Thankfully, today, I am looking forward to another month to set some goals. But first I want to look back on what I accomplished in February.

1. I stayed consistent and didn't miss a single workout this month
2. I ran a 10 miler, and didn't die!
3. I ran over 106 miles this month
4. I ran a 30+ mileage week
5. I started blogging again

Goals for the month of March!

1. Continue to stay consistent with my workouts and my training. (IE- not skipping out on workouts)
2. Volunteer/ Spectate for the LA Marathon
3. Finish my Half Marathon on March 26th. I dont really NEED  a PR, but it would be nice
4. Be able to register for my next half marathon
5. Get my CEU's done and submit my hours for licensure. (this is a non running goal, but super important to me right now.
6. Run 115 miles this month
7. Actually practice recovery after my race

Today was another really tough day for me emotionally. I woke up in the middle of the night from a really bad dream about my mom and just could not get back to sleep. Grief is an absolutely horrible things sometimes and today was one of those days. I knew that I was not going to be benefiting myself if I went out and tried to run 6 miles at race pace. I initially wanted to completely give up on myself and just not get up and workout. Enter Goal #1 for March.

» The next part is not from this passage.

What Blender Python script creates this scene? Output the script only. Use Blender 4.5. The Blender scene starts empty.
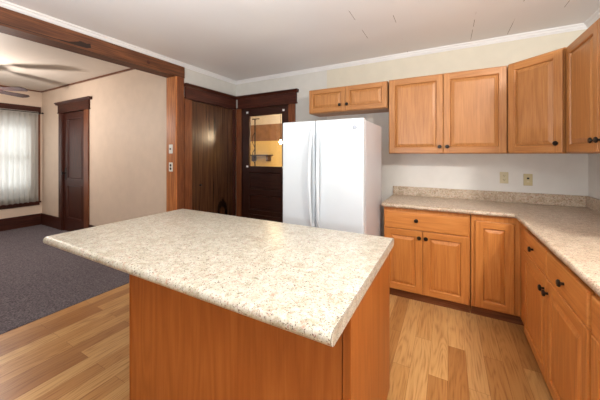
import bpy, math, random
from mathutils import Vector, Matrix
random.seed(7)
S = bpy.context.scene
COL = S.collection
R = math.radians

# ------------------------------------------------------------ camera, world, light, exposure
cd = bpy.data.cameras.new('camera'); cam = bpy.data.objects.new('camera', cd); COL.objects.link(cam)
cd.sensor_width = 36.0; cd.lens = 36.0 * 272.73 / 600.0
cd.shift_y = (154.45 - 200.0) / 600.0
cd.clip_start = 0.02
cam.location = (0, 0, 1.3878)
cam.rotation_euler = (R(90), 0, 0.4968)
S.camera = cam
S.view_settings.view_transform = 'Standard'; S.view_settings.look = 'None'
S.view_settings.gamma = 1.0; S.view_settings.use_curve_mapping = False
S.view_settings.exposure = 0.0
w = bpy.data.worlds.new('world'); S.world = w; w.use_nodes = True
w.node_tree.nodes['Background'].inputs[0].default_value = (0.9, 0.95, 1.0, 1)
w.node_tree.nodes['Background'].inputs[1].default_value = 0.9

def lamp(name, kind, loc, power, color, size=0.1, rot=(0, 0, 0), size_y=None):
    l = bpy.data.lights.new(name, kind); l.energy = power; l.color = color
    if kind == 'AREA':
        l.size = size
        if size_y: l.shape = 'RECTANGLE'; l.size_y = size_y
    elif kind == 'POINT': l.shadow_soft_size = size
    o = bpy.data.objects.new(name, l); COL.objects.link(o); o.location = loc; o.rotation_euler = rot
    return o
lamp('sink_light', 'POINT', (1.06, 0.95, 2.33), 118, (1.0, 0.96, 0.90), 0.05)
lamp('kitchen_light', 'POINT', (-0.25, 0.45, 2.36), 15, (1.0, 0.97, 0.92), 0.07)
lamp('bounced_flash', 'AREA', (-0.9, -0.5, 1.35), 74, (0.94, 0.97, 1.0), 0.7, (R(180 - 22), 0, 0), 0.7)
lamp('front_fill', 'AREA', (-1.2, -1.55, 1.6), 6, (0.86, 0.93, 1.0), 1.8, (R(90), 0, 0), 1.2)  # added fill behind the camera; the front wall has no window
lamp('daylight_left', 'AREA', (-7.14, 1.56, 1.35), 20, (0.86, 0.93, 1.0), 1.15, (0, R(-90), 0), 1.5)
lamp('living_light', 'POINT', (-5.40, 1.10, 1.96), 60, (1.0, 0.90, 0.83), 0.05)
lamp('pantry_light', 'POINT', (-2.68, 4.10, 1.62), 7, (1.0, 0.78, 0.42), 0.03)
lamp('plywood_glint_lamp', 'POINT', (-1.54, 4.0, 1.74), 34, (1.0, 0.76, 0.48), 0.04)  # added unseen lamp, makes a warm glint on the plywood sheet
lamp('plywood_glint_lamp', 'POINT', (-2.0, 4.0, 1.74), 34, (1.0, 0.76, 0.48), 0.04)  # second added lamp, also out of view, for the same glint

# ------------------------------------------------------------ materials
def mat(name): 
    m = bpy.data.materials.new(name); m.use_nodes = True
    return m, m.node_tree.nodes, m.node_tree.links, m.node_tree.nodes['Principled BSDF']
def lin(r, g, b):
    f = lambda c: (c / 255 / 12.92) if c / 255 <= 0.04045 else ((c / 255 + 0.055) / 1.055) ** 2.4
    return (f(r), f(g), f(b), 1)
def ramp(N, stops):
    r = N.new('ShaderNodeValToRGB'); e = r.color_ramp.elements
    while len(e) < len(stops): e.new(0.5)
    for i, (p, c) in enumerate(stops): e[i].position = p; e[i].color = c
    return r
def plain(name, c, rough=0.5, metal=0.0, noise=0.0, spec=0.5, bump=0.0, scale=8):
    m, N, L, b = mat(name)
    b.inputs['Roughness'].default_value = rough; b.inputs['Metallic'].default_value = metal
    b.inputs['Specular IOR Level'].default_value = spec
    tc = N.new('ShaderNodeTexCoord'); n = N.new('ShaderNodeTexNoise'); n.inputs['Scale'].default_value = scale
    n.inputs['Detail'].default_value = 4
    L.new(tc.outputs['Object'], n.inputs['Vector'])
    k = noise or 0.03
    r = ramp(N, [(0.3, tuple(x * (1 - k) for x in c[:3]) + (1,)), (0.7, tuple(min(1, x * (1 + k)) for x in c[:3]) + (1,))])
    L.new(n.outputs['Fac'], r.inputs['Fac']); L.new(r.outputs['Color'], b.inputs['Base Color'])
    if bump:
        bp = N.new('ShaderNodeBump'); bp.inputs['Strength'].default_value = bump; bp.inputs['Distance'].default_value = 0.01
        L.new(n.outputs['Fac'], bp.inputs['Height']); L.new(bp.outputs['Normal'], b.inputs['Normal'])
    return m
def wood(name, dark, mid, light, axis='z', rough=0.38, scale=1.0, contrast=1.0, coat=0.0, rings=0.5, coord='Object', spec=0.4):
    m, N, L, b = mat(name)
    tc = N.new('ShaderNodeTexCoord'); oi = N.new('ShaderNodeObjectInfo')
    add = N.new('ShaderNodeVectorMath'); add.operation = 'ADD'
    mul = N.new('ShaderNodeVectorMath'); mul.operation = 'SCALE'
    comb = N.new('ShaderNodeCombineXYZ')
    for i in range(3): L.new(oi.outputs['Random'], comb.inputs[i])
    L.new(comb.outputs[0], mul.inputs[0]); mul.inputs['Scale'].default_value = 9.0
    L.new(tc.outputs[coord], add.inputs[0]); L.new(mul.outputs[0], add.inputs[1])
    mp = N.new('ShaderNodeMapping'); L.new(add.outputs[0], mp.inputs['Vector'])
    s = {'x': (1.3, 34, 34), 'y': (34, 1.3, 34), 'z': (34, 34, 1.3)}[axis]
    mp.inputs['Scale'].default_value = tuple(v * scale for v in s)
    n1 = N.new('ShaderNodeTexNoise'); n1.inputs['Scale'].default_value = 3.2; n1.inputs['Detail'].default_value = 6; n1.inputs['Roughness'].default_value = 0.65
    L.new(mp.outputs[0], n1.inputs['Vector'])
    mp2 = N.new('ShaderNodeMapping'); L.new(add.outputs[0], mp2.inputs['Vector'])
    s2 = {'x': (0.5, 5, 5), 'y': (5, 0.5, 5), 'z': (5, 5, 0.5)}[axis]
    mp2.inputs['Scale'].default_value = tuple(v * scale for v in s2)
    n2 = N.new('ShaderNodeTexNoise'); n2.inputs['Scale'].default_value = 1.4; n2.inputs['Detail'].default_value = 1.5
    L.new(mp2.outputs[0], n2.inputs['Vector'])
    m1 = N.new('ShaderNodeMath'); m1.operation = 'MULTIPLY'; m1.inputs[1].default_value = 16
    L.new(n2.outputs['Fac'], m1.inputs[0])
    m2 = N.new('ShaderNodeMath'); m2.operation = 'PINGPONG'; m2.inputs[1].default_value = 1.0; L.new(m1.outputs[0], m2.inputs[0])
    mx = N.new('ShaderNodeMath'); mx.operation = 'MULTIPLY'; mx.inputs[1].default_value = rings * 0.35; L.new(m2.outputs[0], mx.inputs[0])
    a2 = N.new('ShaderNodeMath'); a2.operation = 'ADD'; L.new(n1.outputs['Fac'], a2.inputs[0]); L.new(mx.outputs[0], a2.inputs[1])
    k = contrast * 0.17
    ce = 0.5 + rings * 0.17
    r = ramp(N, [(max(0, ce - 1.3 * k), dark), (ce, mid), (min(1, ce + k), light)])
    L.new(a2.outputs[0], r.inputs['Fac']); L.new(r.outputs['Color'], b.inputs['Base Color'])
    b.inputs['Roughness'].default_value = rough; b.inputs['Coat Weight'].default_value = coat; b.inputs['Coat Roughness'].default_value = 0.12
    b.inputs['Specular IOR Level'].default_value = spec
    bp = N.new('ShaderNodeBump'); bp.inputs['Strength'].default_value = 0.12; bp.inputs['Distance'].default_value = 0.002
    L.new(a2.outputs[0], bp.inputs['Height']); L.new(bp.outputs['Normal'], b.inputs['Normal'])
    return m
OAKC = (lin(142, 88, 46), lin(172, 117, 67), lin(188, 134, 80))
oak = {a: wood('honey_oak_grain_' + a, *OAKC, axis=a, contrast=1.8) for a in 'xyz'}
OAKB = (lin(160, 92, 40), lin(194, 124, 60), lin(208, 142, 76))
oakb = {a: wood('amber_oak_grain_' + a, *OAKB, axis=a, contrast=1.8) for a in 'xyz'}
OAKI = (lin(142, 76, 26), lin(163, 92, 37), lin(176, 106, 48))
oaki = {a: wood('orange_oak_veneer_grain_' + a, *OAKI, axis=a, contrast=2.0, rings=.9) for a in 'xyz'}
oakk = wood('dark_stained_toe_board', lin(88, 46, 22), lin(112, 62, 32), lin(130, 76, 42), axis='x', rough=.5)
mah = {a: wood('mahogany_stained_trim_' + a, lin(38, 16, 11), lin(62, 28, 19), lin(84, 41, 27), axis=a, rough=.42, rings=.2, spec=.3) for a in 'xyz'}
redw = {a: wood('red_brown_casing_' + a, lin(76, 38, 20), lin(108, 60, 34), lin(134, 80, 46), axis=a, rough=.35, rings=.25) for a in 'xyz'}
pine = wood('amber_pine_post', lin(132, 72, 34), lin(172, 106, 58), lin(194, 128, 76), axis='z', rough=.4, rings=.5)
beamw = wood('rough_brown_beam', lin(60, 32, 16), lin(94, 54, 30), lin(118, 72, 42), axis='y', rough=.6, rings=.4, scale=.7)
darkd = {a: wood('near_black_door_wood_' + a, lin(28, 13, 10), lin(48, 24, 18), lin(64, 34, 26), axis=a, rough=.28, rings=.2, spec=.5) for a in 'xyz'}
brownfan = wood('purple_brown_fan_blade', lin(30, 14, 12), lin(44, 22, 20), lin(58, 32, 30), axis='x', rough=.35, rings=.2)

def plywood():
    m, N, L, b = mat('dark_varnished_plywood')
    tc = N.new('ShaderNodeTexCoord'); mp = N.new('ShaderNodeMapping'); mp.inputs['Scale'].default_value = (30, 26, 1.2)
    L.new(tc.outputs['Object'], mp.inputs['Vector'])
    n = N.new('ShaderNodeTexNoise'); n.inputs['Scale'].default_value = 1.6; n.inputs['Detail'].default_value = 7; L.new(mp.outputs[0], n.inputs['Vector'])
    # one big arched knot in the veneer near the lower right corner
    mk = N.new('ShaderNodeMapping'); mk.inputs['Location'].default_value = (-0.70 * 5.2, 0, -0.50 * 2.6); mk.inputs['Scale'].default_value = (5.2, 0.01, 2.6)
    L.new(tc.outputs['Object'], mk.inputs['Vector'])
    n3 = N.new('ShaderNodeTexNoise'); n3.inputs['Scale'].default_value = 2.2; n3.inputs['Detail'].default_value = 3; L.new(mk.outputs[0], n3.inputs['Vector'])
    ln = N.new('ShaderNodeVectorMath'); ln.operation = 'LENGTH'; L.new(mk.outputs[0], ln.inputs[0])
    ad = N.new('ShaderNodeMath'); ad.operation = 'MULTIPLY_ADD'; ad.inputs[1].default_value = 0.35; L.new(n3.outputs['Fac'], ad.inputs[0]); L.new(ln.outputs['Value'], ad.inputs[2])
    kr = ramp(N, [(0.0, (0.55,) * 3 + (1,)), (0.35, (0.9,) * 3 + (1,)), (0.52, (0.12,) * 3 + (1,)), (0.64, (0.2,) * 3 + (1,)), (0.78, (1,) * 3 + (1,))])
    L.new(ad.outputs[0], kr.inputs['Fac'])
    r = ramp(N, [(0.3, lin(54, 32, 20)), (0.5, lin(76, 48, 30)), (0.7, lin(96, 62, 38))]); L.new(n.outputs['Fac'], r.inputs['Fac'])
    mm = N.new('ShaderNodeMix'); mm.data_type = 'RGBA'; mm.blend_type = 'MULTIPLY'; mm.inputs[0].default_value = 1
    L.new(r.outputs['Color'], mm.inputs[6]); L.new(kr.outputs['Color'], mm.inputs[7]); L.new(mm.outputs[2], b.inputs['Base Color'])
    b.inputs['Roughness'].default_value = .24; b.inputs['Specular IOR Level'].default_value = .6
    bp = N.new('ShaderNodeBump'); bp.inputs['Strength'].default_value = .5; bp.inputs['Distance'].default_value = .004
    L.new(n.outputs['Fac'], bp.inputs['Height']); L.new(bp.outputs['Normal'], b.inputs['Normal'])
    return m
ply = plywood()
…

In the past, I would have totally stayed in bed, not worked out, been really mad at myself and used it as motivation to be really horrible to myself (emotionally and with food) later on in the day. Instead, I reminded myself that I AM ADAPTABLE. Just because I had a number on the schedule doesn't mean I had to complete it. I allowed myself to sleep in a little bit and decided to do a short easy run today instead and will complete today's workout tomorrow.

I ended up running 3.75 miles at an 8:40 pace and felt much better through the rest of the day.

I had planned on writing more tonight, but after hearing I had a tough day, Adam surprised me and is staying home tonight to give me some emotional support. I'm going to go spend some quality time with him and will check back in with you guys soon.